IMO 1998 SL 23

Origin: BLR

Problem

Let n be an integer greater than 2. A positive integer is said to be attainable if it is 1 or can be obtained from 1 by a sequence of operations with the following properties: (i) The first operation is either addition or multiplication. (ii) Thereafter, additions and multiplications are used alternately. (iii) In each addition one can choose independently whether to add 2 or n. (iv) In each multiplication, one can choose independently whether to mul- tiply by 2 or by n. A positive integer that cannot be so obtained is said to be unattainable. (a) Prove that if n \geq9, there are infinitely many unattainable positive integers. (b) Prove that if n = 3, all positive integers except 7 are attainable.

Solution

(a) If n is even, then every odd integer is unattainable. Assume that n \geq9 is odd. Let a be obtained by addition from some b, and b from c by multiplication. Then a is 2c + 2, 2c + n, nc + 2, or nc + n, and is in every case congruent to 2c + 2 modulo n −2. In particular, if a \equiv−2 (mod n −2), then also b \equiv−4 and c \equiv−2 (mod n −2). Now consider any a = kn(n−2)−2, where k is odd.
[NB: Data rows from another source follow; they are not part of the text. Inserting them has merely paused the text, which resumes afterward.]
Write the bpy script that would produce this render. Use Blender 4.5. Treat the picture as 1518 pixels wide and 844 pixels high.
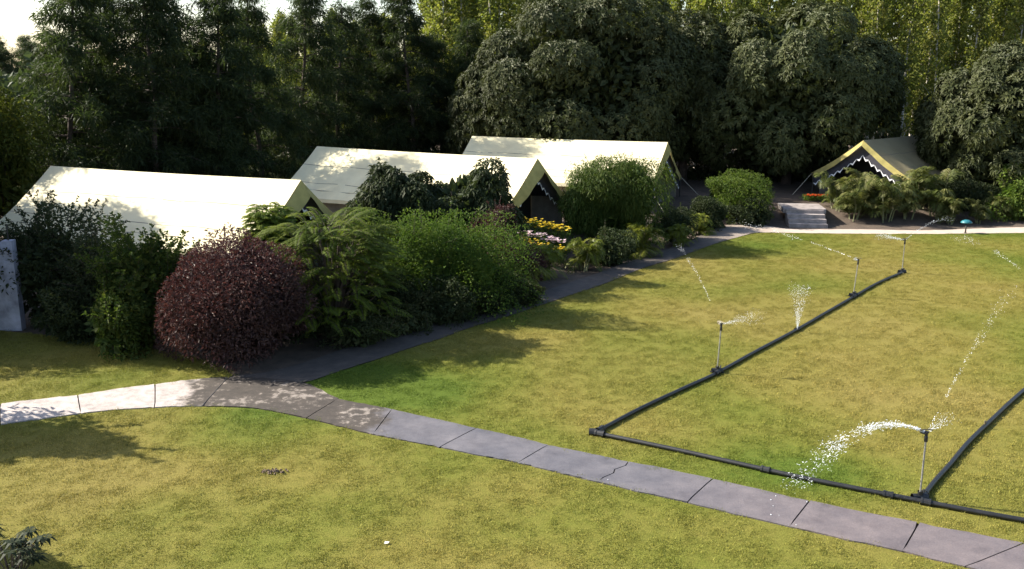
import bpy, bmesh, math, random, zlib
import numpy as np
from mathutils import Vector, Matrix
sc = bpy.context.scene
for o in list(bpy.data.objects): bpy.data.objects.remove(o)
C = sc.collection
R = math.radians
rs = np.random.RandomState(7)
random.seed(7)

# ------------------------------------------------------------ camera, light
CAM_H, PITCH, F = 7.0, R(12.8), 1369.0
cd = bpy.data.cameras.new('camera'); cam = bpy.data.objects.new('camera', cd); C.objects.link(cam)
cam.location = (0, 0, CAM_H); cam.rotation_euler = (R(90) - PITCH, 0, 0)
cd.sensor_width = 36; cd.lens = 36 * F / 1518; cd.clip_end = 2000
sc.camera = cam
SUN_EL = R(35); SUN_DIR = Vector((-.96, .28, 0)).normalized()
w = bpy.data.worlds.new('World'); sc.world = w; w.use_nodes = True
nt = w.node_tree
sky = nt.nodes.new('ShaderNodeTexSky'); sky.sky_type = 'NISHITA'; sky.sun_disc = False
sky.sun_elevation = SUN_EL; sky.sun_rotation = math.atan2(SUN_DIR.x, SUN_DIR.y)
sky.air_density = 1.0; sky.dust_density = 1.6; sky.ozone_density = .7
bg = nt.nodes['Background']; bg.inputs[1].default_value = 0.1
nt.links.new(sky.outputs[0], bg.inputs[0])
sd = bpy.data.lights.new('sun', 'SUN'); sd.energy = 5.0; sd.angle = R(.5); sd.color = (1, .93, .80)
sun = bpy.data.objects.new('sun', sd); C.objects.link(sun)
tosun = Vector((SUN_DIR.x * math.cos(SUN_EL), SUN_DIR.y * math.cos(SUN_EL), math.sin(SUN_EL)))
sun.rotation_euler = tosun.to_track_quat('Z', 'Y').to_euler()
sun.location = tosun * 60
sc.view_settings.view_transform = 'Standard'; sc.view_settings.look = 'None'
sc.view_settings.gamma = 1; sc.view_settings.exposure = 1.5
sc.cycles.transparent_max_bounces = 12; sc.cycles.max_bounces = 6

# ------------------------------------------------------------ projection helpers
sp, cp = math.sin(PITCH), math.cos(PITCH)
def slope(py):
    v = (py - 422) / F
    return (sp + v * cp) / (cp - v * sp)
def gp(px, py, z=0.0):
    Y = (CAM_H - z) / slope(py); zc = Y * cp + (CAM_H - z) * sp
    return Vector(((px - 759) / F * zc, Y, z))
def at(px, Y, z=0.0):
    return Vector(((px - 759) / F * (Y * cp + (CAM_H - z) * sp), Y, z))
def ztop(py, Y): return CAM_H - slope(py) * Y

# ------------------------------------------------------------ objects
def tag(o, label=None, cat=None, group=None, kind=None):
    if label: o['label'] = label
    if cat: o['category'] = cat
    if group: o['group'] = group
    if kind: o['kind'] = kind
    return o
def empty(name, loc=(0, 0, 0), rz=0, label=None, cat=None, group=None):
    o = bpy.data.objects.new(name, None); C.objects.link(o); o.empty_display_size = .2
    o.location = loc; o.rotation_euler = (0, 0, rz)
    return tag(o, label, cat, group)
def link(name, me, mat, parent=None, kind=None):
    o = bpy.data.objects.new(name, me); C.objects.link(o)
    if mat is not None:
        me.materials.clear(); me.materials.append(mat)
    if parent: o.parent = parent
    if kind: o['kind'] = kind
    return o
def dup(root, loc, rz=0, s=1, label=None, group=None, cat=None):
    r = root.copy(); C.objects.link(r); r.location = loc; r.rotation_euler = (0, 0, rz)
    r.scale = (s, s, s) if not hasattr(s, '__len__') else s
    tag(r, label, cat, group)
    for ch in list(root.children):
        c = ch.copy(); C.objects.link(c); c.parent = r
        for g in list(ch.children):
            d = g.copy(); C.objects.link(d); d.parent = c
    return r

class MB:                                    # quads collected as arrays -> one mesh
    def __init__(s): s.v = []; s.f = []; s.r = []; s.n = 0; s.uv = []
    def add(s, V, Fq, rnd=None):
        V = np.asarray(V, dtype=np.float32).reshape(-1, 3); Fq = np.asarray(Fq, dtype=np.int32).reshape(-1, 4)
        s.v.append(V); s.f.append(Fq + s.n); s.n += len(V)
        s.r.append(rs.rand(len(Fq)).astype(np.float32) if rnd is None else np.broadcast_to(np.asarray(rnd, dtype=np.float32), (len(Fq),)))
        return s
    def leaves(s, P, D, U, L, W, fold=.12, droop=0.0, rnd=None):
        P = np.asarray(P, float); n = len(P)
        if n == 0: return s
        D = nrm(np.asarray(D, float)); S = np.cross(D, U); S = nrm(S); N = np.cross(S, D)
        L = np.broadcast_to(np.asarray(L, float), (n,))[:, None]; W = np.broadcast_to(np.asarray(W, float), (n,))[:, None]
        dz = np.zeros((1, 3)); dz[0, 2] = -1
        mid = P + D * L * .45
        v = np.stack([P, mid + S * W / 2 + N * W * fold, P + D * L + dz * L * droop, mid - S * W / 2 + N * W * fold], 1).reshape(-1, 3)
        return s.add(v, np.arange(n * 4).reshape(-1, 4), rnd)
    def tube(s, pts, rad, k=6, rnd=.5):
        pts = np.asarray(pts, float); m = len(pts); rad = np.broadcast_to(np.asarray(rad, float), (m,))
        T = nrm(np.gradient(pts, axis=0)); ref = np.array([0, 0, 1.]) if abs(T[:, 2]).mean() < .8 else np.array([1., 0, 0])
        A = nrm(np.cross(T, ref)); B = np.cross(T, A)
        an = np.arange(k) * 2 * np.pi / k
        V = pts[:, None] + rad[:, None, None] * (np.cos(an)[None, :, None] * A[:, None] + np.sin(an)[None, :, None] * B[:, None])
        f = []
        for i in range(m - 1):
            for j in range(k):
                f.append((i * k + j, i * k + (j + 1) % k, (i + 1) * k + (j + 1) % k, (i + 1) * k + j))
        if k == 6:
            for e in (0, (m - 1) * k):
                f += [(e, e + 1, e + 2, e + 3), (e, e + 3, e + 4, e + 5)]
        return s.add(V.reshape(-1, 3), f, rnd)
    def box(s, c, d, M=None):
        c = np.array(c); d = np.array(d) / 2
        v = np.array([[x, y, z] for z in (-1, 1) for y in (-1, 1) for x in (-1, 1)]) * d + c
        if M is not None: v = np.array([tuple(M @ Vector(p)) for p in v])
        return s.add(v, [(0, 2, 3, 1), (4, 5, 7, 6), (0, 1, 5, 4), (2, 6, 7, 3), (0, 4, 6, 2), (1, 3, 7, 5)])
    def lathe(s, prof, c=(0, 0, 0), k=12):
        prof = np.array(prof, float); m = len(prof); an = np.arange(k) * 2 * np.pi / k
        V = np.stack([prof[:, 0][:, None] * np.cos(an), prof[:, 0][:, None] * np.sin(an), np.repeat(prof[:, 1][:, None], k, 1)], -1) + np.array(c)
        f = [(i * k + j, i * k + (j + 1) % k, (i + 1) * k + (j + 1) % k, (i + 1) * k + j) for i in range(m - 1) for j in range(k)]
        return s.add(V.reshape(-1, 3), f)
    def grid(s, G):
        G = np.asarray(G, float); a, b = G.shape[:2]
        idx = np.arange(a * b).reshape(a, b)
        f = np.stack([idx[:-1, :-1], idx[1:, :-1], idx[1:, 1:], idx[:-1, 1:]], -1).reshape(-1, 4)
        uu, vv = np.meshgrid(np.linspace(0, 1, a), np.linspace(0, 1, b), indexing='ij')
        s.uv.append((s.n, np.stack([uu, vv], -1).reshape(-1, 2)))
        return s.add(G.reshape(-1, 3), f)
    def mesh(s, name, smooth=False):
        V = np.concatenate(s.v); Fq = np.concatenate(s.f); rn = np.concatenate(s.r)
        me = bpy.data.meshes.new(name)
        me.vertices.add(len(V)); me.vertices.foreach_set('co', V.ravel())
        me.loops.add(Fq.size); me.loops.foreach_set('vertex_index', Fq.ravel())
        me.polygons.add(len(Fq)); me.polygons.foreach_set('loop_start', np.arange(0, Fq.size, 4, dtype=np.int32))
        me.polygons.foreach_set('use_smooth', np.full(len(Fq), smooth))
        a = me.attributes.new('rnd', 'FLOAT', 'FACE'); a.data.foreach_set('value', np.ascontiguousarray(rn))
        if s.uv:
            uv = np.zeros((len(V), 2), np.float32)
            for st, u in s.uv: uv[st:st + len(u)] = u
            me.uv_layers.new(name='UVMap').data.foreach_set('uv', uv[Fq.ravel()].ravel())
        me.update(calc_edges=True); me.validate()
        return me
    def build(s, name, mat, parent=None, kind=None, smooth=False):
        return link(name, s.mesh(name, smooth), mat, parent, kind)
def nrm(a): return a / np.maximum(np.linalg.norm(a, axis=-1, keepdims=True), 1e-9)
def rdir(n): return nrm(rs.normal(size=(n, 3)))

# ------------------------------------------------------------ materials
def new_mat(name):
    m = bpy.data.materials.new(name); m.use_nodes = True
    return m, m.node_tree, m.node_tree.nodes['Principled BSDF'], m.node_tree.nodes['Material Output']
def nd(t, typ, **k):
    n = t.nodes.new('ShaderNode' + typ)
    for a, b in k.items():
        setattr(n, a, b)
    return n
def L(t, a, b): t.links.new(a, b)
def ramp(t, fac, stops, interp='LINEAR'):
    n = nd(t, 'ValToRGB'); cr = n.color_ramp; cr.interpolation = interp
    while len(cr.elements) < len(stops): cr.elements.new(.5)
    for e, (p, c) in zip(cr.elements, stops):
        e.position = p; e.color = c if len(c) == 4 else (*c, 1)
    L(t, fac, n.inputs[0]); return n.outputs[0]
def noise(t, scale, detail=3, vec=None, rough=.5):
    n = nd(t, 'TexNoise'); n.inputs['Scale'].default_value = scale; n.inputs['Detail'].default_value = detail
    n.inputs['Roughness'].default_value = rough
    if vec is not None: L(t, vec, n.inputs['Vector'])
    return n.outputs['Fac']
def mix(t, fac, a, b, mode='MIX'):
    n = nd(t, 'MixRGB'); n.blend_type = mode
    for i, x in enumerate((fac, a, b)):
        if isinstance(x, (int, float)): n.inputs[i].default_value = x
        elif isinstance(x, tuple): n.inputs[i].default_value = (*x, 1)
        else: L(t, x, n.inputs[i])
    return n.outputs[0]
def math_(t, op, a, b=None, c=None, clamp=False):
    n = nd(t, 'Math', operation=op); n.use_clamp = clamp
    for i, x in enumerate((a, b, c)):
        if x is None: continue
        if isinstance(x, (int, float)): n.inputs[i].default_value = x
        else: L(t, x, n.inputs[i])
    return n.outputs[0]
def wpos(t): return nd(t, 'NewGeometry').outputs['Position']
def bump(t, h, b, dist=.02, st=.6):
    n = nd(t, 'Bump'); n.inputs['Distance'].default_value = dist; n.inputs['Strength'].default_value = st
    L(t, h, n.inputs['Height']); L(t, n.outputs[0], b.inputs['Normal'])

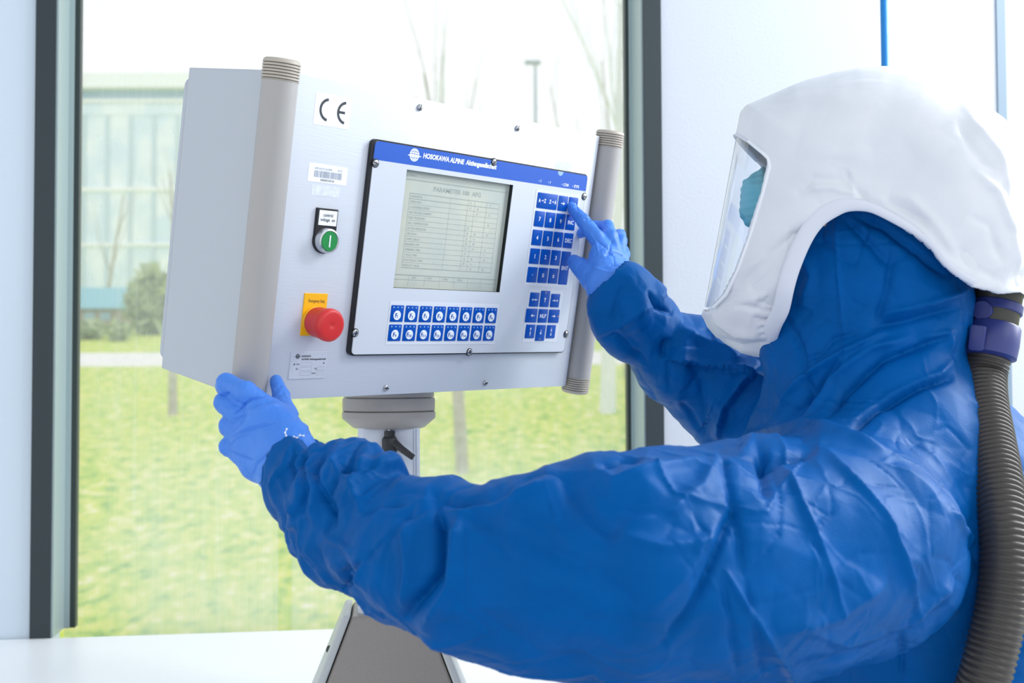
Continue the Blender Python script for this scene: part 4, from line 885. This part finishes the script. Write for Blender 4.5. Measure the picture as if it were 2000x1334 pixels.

If it is attainable, but not divisible by 2 or n, it must have been obtained by addition. Thus all predecessors of a are congruent to either −2 or −4 (mod n −2), and none of them equals 1, a contradiction. (b) Call an attainable number addy if the last operation is addition, and multy if the last operation is multiplication. We prove the following claims by simultaneous induction on k: (1) n = 6k is both addy and multy; (2) n = 6k + 1 is addy for k \geq2; (3) n = 6k + 2 is addy for k \geq1; (4) n = 6k + 3 is addy; (5) n = 6k + 4 is multy for k \geq1; (6) n = 6k + 5 is addy. The cases k \leq1 are easily verified. For k \geq2, suppose all six state- ments hold up to k −1.

Since 6k −3 is addy, 6k is multy. Next, 6k−2 is multy, so both 6k = (6k−2)+2 and 6k+1 = (6k−2)+3 are addy. Since 6k is multy, both 6k + 2 and 6k + 3 are addy. Number 6k + 4 = 2 \cdot (3k + 2) is multy, because 3k + 2 is addy (being either 6l + 2 or 6l + 5). Finally, we have 6k + 5 = 3 \cdot (2k + 1) + 2. Since 2k + 1 is 6l + 1, 6l + 3, or 6l + 5, it is addy except for 7. Hence 6k + 5 is addy except possibly for 23. But 23 = ((1 \cdot 2 + 2) \cdot 2 + 2) \cdot 2 + 3 is also addy. This completes the induction. Now 1 is given and 2 = 1 \cdot 2, 4 = 1 + 3. It is easily checked that 7 is not attainable, and hence it is the only unattainable number.